For the past four years, Chinese tech giants Alibaba and Tencent have been betting heavily on American startups, investing almost $2 billion in more than 60 companies. Will the investments pay off?
Silicon Valley gurus encourage young entrepreneurs to take risks and invite failure, which can be a tough sell for stockholders, investors, and venture capitalists. It’s been suggested that as many as 93 percent of firms hatched in Y Combinator, a prestigious startup accelerator which has incubated companies like Reddit, Airbnb, and Dropbox, don’t last. Worse yet, that program has just a 5 percent acceptance rate.
Yet Chinese companies aren’t deterred. Tencent has established satellites in Silicon Valley and New York City to scout up and coming companies.
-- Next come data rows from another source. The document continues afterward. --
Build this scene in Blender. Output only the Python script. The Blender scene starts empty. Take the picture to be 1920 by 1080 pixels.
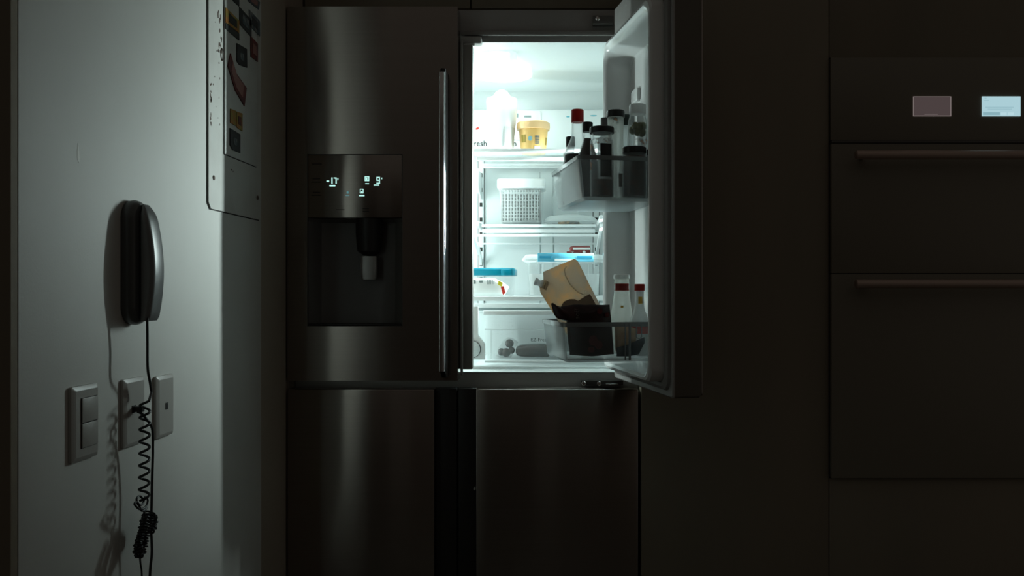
import bpy, bmesh, math, random
from mathutils import Vector, Matrix
random.seed(7)
S = bpy.context.scene
COL = S.collection
PI = math.pi

# ------------------------------------------------------------------ camera, world, lights, exposure
F = 1600.0; CX = 1050.0; CY = 545.0; CH = 1.05      # focal length and principal point for a 1920x1080 frame, camera height
cam = bpy.data.cameras.new('camera'); camo = bpy.data.objects.new('camera', cam); COL.objects.link(camo)
camo.location = (0, 0, CH); camo.rotation_euler = (PI/2, 0, 0)
cam.sensor_width = 36; cam.lens = 36*F/1920
cam.shift_x = -(CX-960)/1920; cam.shift_y = (CY-540)/1920
cam.clip_start = .02
S.camera = camo
S.view_settings.view_transform = 'Standard'; S.view_settings.look = 'None'
S.view_settings.gamma = 1; S.view_settings.use_curve_mapping = False
S.view_settings.exposure = 0.0
W = bpy.data.worlds.new('night'); S.world = W; W.use_nodes = True
bg = W.node_tree.nodes['Background']
bg.inputs[0].default_value = (1.0, .90, .78, 1); bg.inputs[1].default_value = .048

def area(name, loc, rot, sx, sy, power, col):
    l = bpy.data.lights.new(name, 'AREA'); l.shape = 'RECTANGLE'; l.size = sx; l.size_y = sy
    l.energy = power; l.color = col
    o = bpy.data.objects.new(name, l); COL.objects.link(o); o.location = loc; o.rotation_euler = rot
    return o
LC = (.83, 1.0, .975)
# the lamp in the refrigerator ceiling (under its diffuser) and the LED strip on the right inner wall
area('ceiling_lamp_light', (-.17, 2.55, 1.688), (0, 0, 0), .15, .16, .75, LC)
sl = area('side_lamp_light', (.143, 2.47, 1.31), (0, PI/2, math.radians(14)), .28, .018, 6.0, LC)
sl.data.spread = math.radians(98)
area('left_lamp_light', (-.640, 2.47, 1.16), (0, -PI/2, 0), .50, .018, 4.5, LC)

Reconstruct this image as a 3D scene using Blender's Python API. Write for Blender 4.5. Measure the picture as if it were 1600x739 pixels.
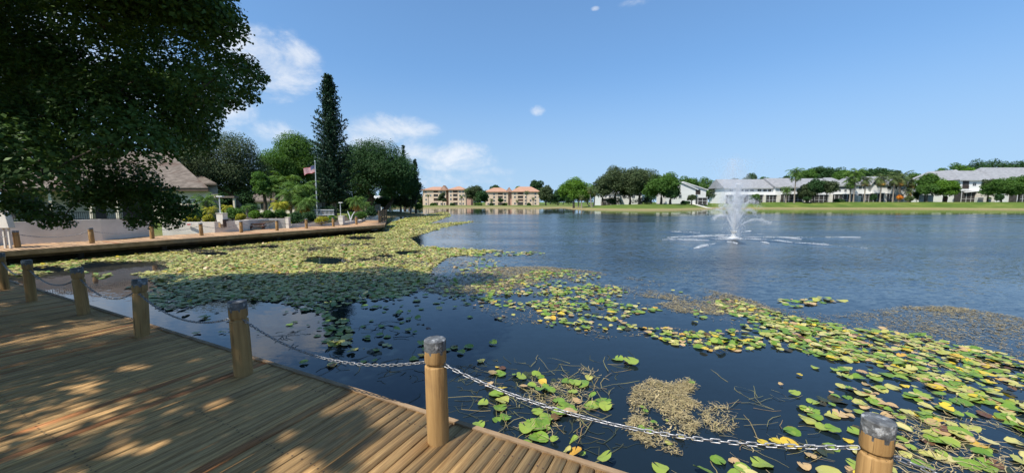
import bpy, math, random
import numpy as np
from mathutils import Vector

for o in list(bpy.data.objects):
    bpy.data.objects.remove(o)
SC = bpy.context.scene
COL = SC.collection
R = math.radians
# ------------------------------------------------------------------ camera
EYE = 2.10            # eye height above the water; the boardwalk lies 0.5 m above the water
DECK = 0.50
FPX = 580.0           # focal length measured on the 1600 px wide photograph
TH = math.atan(53.5 / FPX)
cam = bpy.data.cameras.new('camera')
cam_o = bpy.data.objects.new('camera', cam)
COL.objects.link(cam_o)
cam.sensor_width = 36.0
cam.lens = 36.0 * FPX / 1600.0
cam.clip_start = 0.05
cam.clip_end = 6000
cam_o.location = (0, 0, EYE)
cam_o.rotation_euler = (R(90) - TH, 0, 0)
SC.camera = cam_o
# ------------------------------------------------------------------ light
SUN_EL, SUN_X, SUN_Y = 55.0, -0.72, -0.69          # the sun stands behind the viewer's shoulder
SUN_AZ = math.atan2(SUN_X, SUN_Y)
sun = bpy.data.lights.new('sun', 'SUN')
sun.energy = 5.0
sun.angle = R(0.55)
sun.color = (1.0, 0.945, 0.86)
sun_o = bpy.data.objects.new('sun', sun)
COL.objects.link(sun_o)
_d = Vector((math.sin(SUN_AZ) * math.cos(R(SUN_EL)), math.cos(SUN_AZ) * math.cos(R(SUN_EL)), math.sin(R(SUN_EL))))
sun_o.location = _d * 60
sun_o.rotation_euler = _d.to_track_quat('Z', 'Y').to_euler()
SC.view_settings.view_transform = 'Standard'
SC.view_settings.look = 'None'
SC.view_settings.exposure = 0.50
SC.view_settings.gamma = 1.0
SC.cycles.max_bounces = 6
SC.cycles.volume_bounces = 3
SC.cycles.transparent_max_bounces = 24
SC.cycles.caustics_reflective = False
SC.cycles.caustics_refractive = False
SC.cycles.use_denoising = True


def ray(px, py):
    f = Vector((0, math.cos(TH), -math.sin(TH)))
    u = Vector((0, math.sin(TH), math.cos(TH)))
    return f * FPX + Vector((1, 0, 0)) * (px - 800) + u * (369.5 - py)


def gp(px, py, z):
    d = ray(px, py)
    t = (z - EYE) / d.z
    return Vector((d.x * t, d.y * t, z))


def at(px, py, Y):
    d = ray(px, py)
    t = Y / d.y
    return Vector((d.x * t, Y, EYE + d.z * t))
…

Its biggest bets so far have been a $60 million minority stake in Snapchat, the picture messaging service adored by American teens, and a $35 million contribution to a funding round for Weebly, a website publishing service which raised $127 million in its initial public offering on the New York Stock Exchange in 2013. Marc Andreessen, who at 43 is one of the elder statesmen of the valley (he helped develop Mosaic, the browser that popularized the web, when he was 21), sees Tencent and Snapchat as kindred spirits: the picture messaging service could copy Tencent’s model of add-ons and become a full suite for social media services – tantamount to Facebook and Twitter.
Elsewhere, though, many of Tencent’s investments have cratered. The company had high hopes for e-commerce venture Fab.com, which allows users to upload and share design products and inspirations, putting down $150 million in support in July 2013. At the time, the company looked forward to a $1 billion valuation – and had already raised $310 million toward that goal. Last November it finally sold – to Irish manufacturer PCH – for just $15 million. PCH CEO Liam Casey hopes to turn the beleaguered brand into “the Netflix of design.” That will be an uphill battle.
Meanwhile, Alibaba, which enjoyed the largest global IPO in history last September, raising $25 billion, has also set its sights on Snapchat. Earlier this month, Alibaba agreed to invest $200 million in the burgeoning social media company at a $10 billion valuation. Part of Alibaba’s interest in making that bet stems from Tencent’s dominance in the messaging industry inside China. Through Tencent’s massively popular WeChat platform, users can send money, book cabs, post photos, and connect with business contacts.
Overall, Alibaba has invested more in fewer companies, putting money into just 11 American ventures in the past four years. They’re hoping that ShopRunner, a delivery service similar to Amazon Prime, could be a hit with consumers (they invested $206 million in 2013). Other investments seem to be a direct push against Tencent’s stranglehold on chatting and cross-platform services. Tango, which allows users to message via voice and video, soaked up the most of Alibaba’s money, $280 million, while ride-sharing app Lyft, Uber’s much smaller competitor, got a $250 million cash infusion.
Will these ventures be successful? Like anything in the valley, it’s tough to make an educated guess. Today’s bubble companies can go bust tomorrow. Many of the companies mentioned here, even if they’re successful, may not exist ten years from now. This arms race won’t be decided by whoever has the biggest guns, but by who can make the smartest decisions.